» **PROBLEM DETAILS**
Leave the pictures out. Retype exactly the lines below from the one containing "Write the bpy" through the one containing "S.camera = cam", and no others.

·····

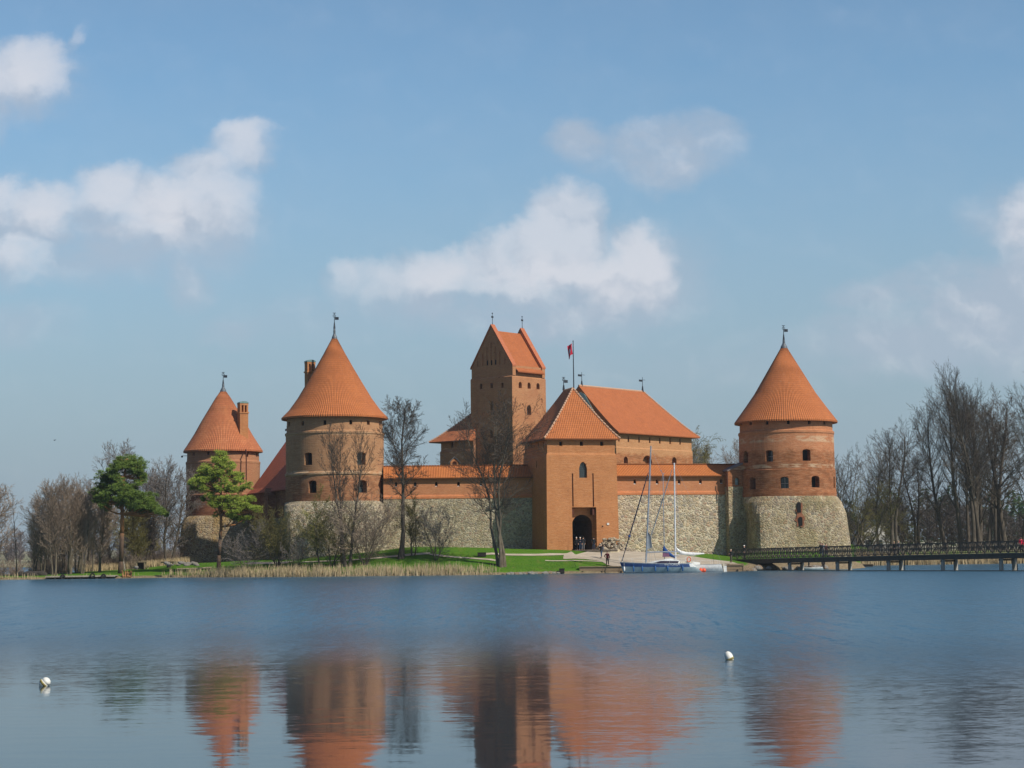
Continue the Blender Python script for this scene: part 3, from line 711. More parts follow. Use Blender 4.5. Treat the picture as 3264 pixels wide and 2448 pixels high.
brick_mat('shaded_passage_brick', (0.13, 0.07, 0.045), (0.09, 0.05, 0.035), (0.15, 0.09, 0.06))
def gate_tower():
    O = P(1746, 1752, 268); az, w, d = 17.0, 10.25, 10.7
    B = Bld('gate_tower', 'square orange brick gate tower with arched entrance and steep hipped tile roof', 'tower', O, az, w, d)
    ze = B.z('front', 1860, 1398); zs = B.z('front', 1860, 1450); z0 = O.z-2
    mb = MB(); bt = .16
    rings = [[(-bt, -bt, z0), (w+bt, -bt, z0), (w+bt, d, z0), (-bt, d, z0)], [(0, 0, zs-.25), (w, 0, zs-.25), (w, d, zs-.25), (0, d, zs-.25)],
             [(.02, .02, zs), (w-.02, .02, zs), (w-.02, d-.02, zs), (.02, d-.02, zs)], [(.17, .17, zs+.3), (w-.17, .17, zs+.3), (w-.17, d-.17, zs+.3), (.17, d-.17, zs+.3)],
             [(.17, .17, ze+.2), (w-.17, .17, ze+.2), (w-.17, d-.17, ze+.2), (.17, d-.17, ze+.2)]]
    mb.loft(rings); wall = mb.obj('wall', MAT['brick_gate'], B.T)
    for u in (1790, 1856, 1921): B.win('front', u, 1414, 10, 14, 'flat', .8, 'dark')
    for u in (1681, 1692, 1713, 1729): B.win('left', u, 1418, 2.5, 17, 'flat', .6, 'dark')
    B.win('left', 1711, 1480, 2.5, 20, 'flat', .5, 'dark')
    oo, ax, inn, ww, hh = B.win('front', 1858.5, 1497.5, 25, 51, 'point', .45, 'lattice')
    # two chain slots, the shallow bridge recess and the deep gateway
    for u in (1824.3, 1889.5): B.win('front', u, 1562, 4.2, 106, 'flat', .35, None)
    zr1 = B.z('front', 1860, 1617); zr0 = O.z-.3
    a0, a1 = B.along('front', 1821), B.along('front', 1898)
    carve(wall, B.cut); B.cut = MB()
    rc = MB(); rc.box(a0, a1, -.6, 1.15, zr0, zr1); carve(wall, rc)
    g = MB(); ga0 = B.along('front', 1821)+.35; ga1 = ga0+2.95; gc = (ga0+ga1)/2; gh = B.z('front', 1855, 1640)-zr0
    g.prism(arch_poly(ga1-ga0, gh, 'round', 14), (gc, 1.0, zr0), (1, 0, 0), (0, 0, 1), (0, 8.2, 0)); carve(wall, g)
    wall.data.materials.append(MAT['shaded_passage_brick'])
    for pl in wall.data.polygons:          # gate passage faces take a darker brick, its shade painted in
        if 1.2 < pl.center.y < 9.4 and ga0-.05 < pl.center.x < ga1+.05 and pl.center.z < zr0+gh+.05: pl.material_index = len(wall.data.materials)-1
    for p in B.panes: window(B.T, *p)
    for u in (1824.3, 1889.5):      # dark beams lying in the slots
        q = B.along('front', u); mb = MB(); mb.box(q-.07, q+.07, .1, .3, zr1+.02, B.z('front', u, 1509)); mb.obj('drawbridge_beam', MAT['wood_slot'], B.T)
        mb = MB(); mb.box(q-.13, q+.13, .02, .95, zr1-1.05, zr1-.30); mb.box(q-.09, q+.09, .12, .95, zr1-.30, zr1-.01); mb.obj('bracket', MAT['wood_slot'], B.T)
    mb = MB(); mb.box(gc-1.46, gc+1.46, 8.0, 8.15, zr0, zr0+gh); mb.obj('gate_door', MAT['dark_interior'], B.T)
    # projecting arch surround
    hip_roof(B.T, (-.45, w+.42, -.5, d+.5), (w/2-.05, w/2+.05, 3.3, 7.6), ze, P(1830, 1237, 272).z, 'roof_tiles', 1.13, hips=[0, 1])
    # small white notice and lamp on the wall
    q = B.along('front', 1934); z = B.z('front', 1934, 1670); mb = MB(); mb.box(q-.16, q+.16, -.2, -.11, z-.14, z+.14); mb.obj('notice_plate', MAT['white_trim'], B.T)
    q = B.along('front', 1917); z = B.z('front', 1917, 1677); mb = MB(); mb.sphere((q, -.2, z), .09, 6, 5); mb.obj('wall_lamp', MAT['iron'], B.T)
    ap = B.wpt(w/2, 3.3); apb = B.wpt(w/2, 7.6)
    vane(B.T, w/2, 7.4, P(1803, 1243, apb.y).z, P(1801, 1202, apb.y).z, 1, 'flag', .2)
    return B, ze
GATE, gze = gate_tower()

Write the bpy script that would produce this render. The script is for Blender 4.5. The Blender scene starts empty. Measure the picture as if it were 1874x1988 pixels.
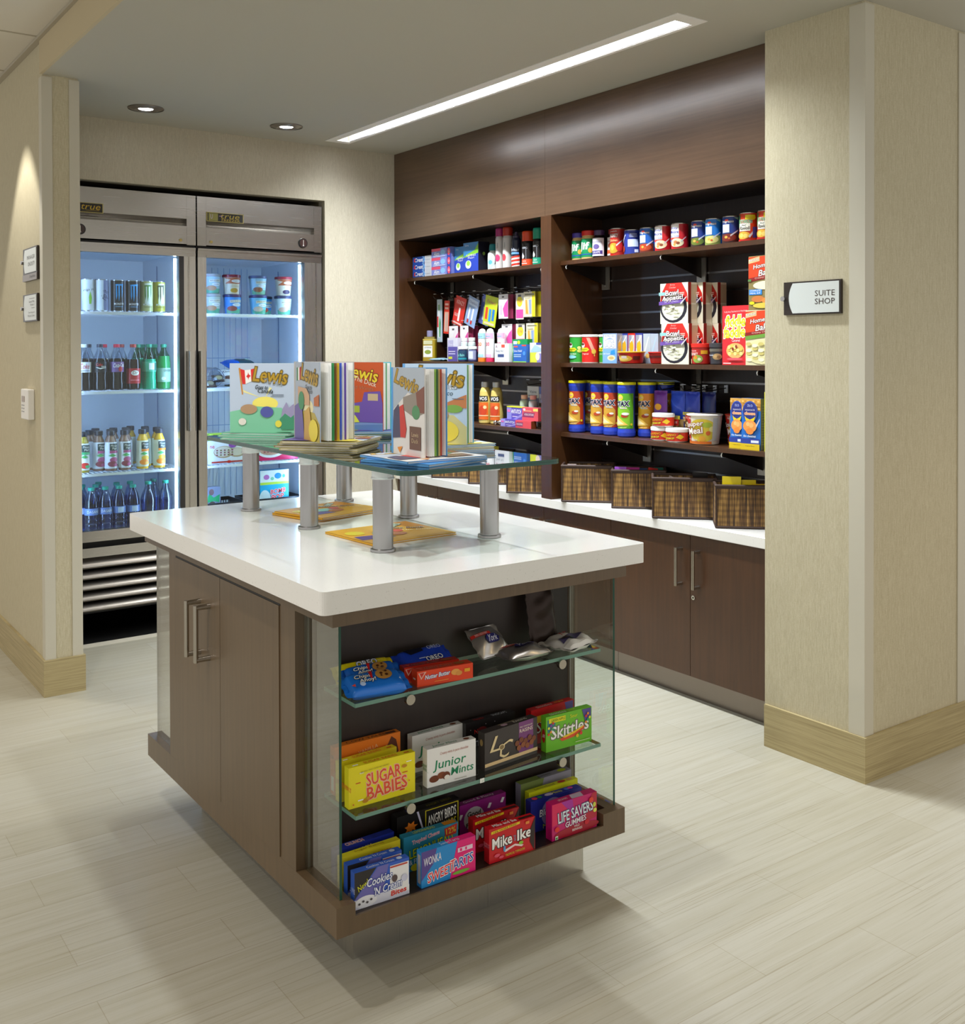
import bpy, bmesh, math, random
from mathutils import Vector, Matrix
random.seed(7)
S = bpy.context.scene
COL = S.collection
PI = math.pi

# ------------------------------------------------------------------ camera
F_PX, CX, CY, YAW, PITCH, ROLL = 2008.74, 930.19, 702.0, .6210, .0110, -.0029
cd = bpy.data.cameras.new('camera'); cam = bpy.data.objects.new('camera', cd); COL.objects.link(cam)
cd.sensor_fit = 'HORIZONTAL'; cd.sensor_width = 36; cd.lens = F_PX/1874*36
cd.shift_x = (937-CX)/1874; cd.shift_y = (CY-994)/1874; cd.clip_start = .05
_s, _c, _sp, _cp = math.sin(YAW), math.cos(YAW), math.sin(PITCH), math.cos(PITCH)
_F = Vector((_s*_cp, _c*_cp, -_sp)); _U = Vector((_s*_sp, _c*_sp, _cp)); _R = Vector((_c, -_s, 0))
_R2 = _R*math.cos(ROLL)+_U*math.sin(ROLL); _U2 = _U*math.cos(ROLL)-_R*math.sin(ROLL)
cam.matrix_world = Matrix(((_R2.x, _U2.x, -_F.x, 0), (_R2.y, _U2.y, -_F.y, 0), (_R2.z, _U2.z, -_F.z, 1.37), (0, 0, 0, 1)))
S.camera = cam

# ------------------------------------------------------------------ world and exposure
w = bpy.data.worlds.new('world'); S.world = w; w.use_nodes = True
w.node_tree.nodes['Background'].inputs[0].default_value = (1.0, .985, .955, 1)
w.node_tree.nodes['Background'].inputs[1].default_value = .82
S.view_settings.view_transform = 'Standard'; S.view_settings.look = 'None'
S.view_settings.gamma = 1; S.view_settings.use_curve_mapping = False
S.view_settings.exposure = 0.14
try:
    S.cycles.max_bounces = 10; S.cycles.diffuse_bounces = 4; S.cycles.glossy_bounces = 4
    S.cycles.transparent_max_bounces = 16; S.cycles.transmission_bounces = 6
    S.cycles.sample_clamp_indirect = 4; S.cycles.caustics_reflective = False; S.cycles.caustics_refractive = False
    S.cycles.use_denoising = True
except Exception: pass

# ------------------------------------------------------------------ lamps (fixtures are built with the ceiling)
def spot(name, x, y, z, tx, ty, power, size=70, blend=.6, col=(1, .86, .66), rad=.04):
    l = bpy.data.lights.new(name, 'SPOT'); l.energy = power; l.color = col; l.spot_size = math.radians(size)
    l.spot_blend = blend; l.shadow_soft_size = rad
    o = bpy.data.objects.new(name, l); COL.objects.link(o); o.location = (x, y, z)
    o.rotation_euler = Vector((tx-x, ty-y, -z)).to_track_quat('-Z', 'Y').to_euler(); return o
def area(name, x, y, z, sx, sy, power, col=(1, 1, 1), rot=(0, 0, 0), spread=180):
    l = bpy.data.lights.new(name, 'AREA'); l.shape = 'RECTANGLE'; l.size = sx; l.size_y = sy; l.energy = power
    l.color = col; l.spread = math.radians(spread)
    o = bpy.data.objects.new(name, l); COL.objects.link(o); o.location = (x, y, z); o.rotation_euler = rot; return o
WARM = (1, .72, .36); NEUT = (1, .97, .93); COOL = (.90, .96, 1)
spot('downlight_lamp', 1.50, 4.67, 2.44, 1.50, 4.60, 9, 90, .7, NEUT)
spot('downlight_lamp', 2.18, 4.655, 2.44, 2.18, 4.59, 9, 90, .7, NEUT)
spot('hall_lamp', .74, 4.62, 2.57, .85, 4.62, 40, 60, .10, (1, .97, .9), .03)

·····

» **FINAL ANSWER**
Write the bpy script that would produce this render. The script is for Blender 4.5. The Blender scene starts empty. Measure the picture as if it were 1874x1988 pixels.
import bpy, bmesh, math, random
from mathutils import Vector, Matrix
random.seed(7)
S = bpy.context.scene
COL = S.collection
PI = math.pi

# ------------------------------------------------------------------ camera
F_PX, CX, CY, YAW, PITCH, ROLL = 2008.74, 930.19, 702.0, .6210, .0110, -.0029
cd = bpy.data.cameras.new('camera'); cam = bpy.data.objects.new('camera', cd); COL.objects.link(cam)
cd.sensor_fit = 'HORIZONTAL'; cd.sensor_width = 36; cd.lens = F_PX/1874*36
cd.shift_x = (937-CX)/1874; cd.shift_y = (CY-994)/1874; cd.clip_start = .05
_s, _c, _sp, _cp = math.sin(YAW), math.cos(YAW), math.sin(PITCH), math.cos(PITCH)
_F = Vector((_s*_cp, _c*_cp, -_sp)); _U = Vector((_s*_sp, _c*_sp, _cp)); _R = Vector((_c, -_s, 0))
_R2 = _R*math.cos(ROLL)+_U*math.sin(ROLL); _U2 = _U*math.cos(ROLL)-_R*math.sin(ROLL)
cam.matrix_world = Matrix(((_R2.x, _U2.x, -_F.x, 0), (_R2.y, _U2.y, -_F.y, 0), (_R2.z, _U2.z, -_F.z, 1.37), (0, 0, 0, 1)))
S.camera = cam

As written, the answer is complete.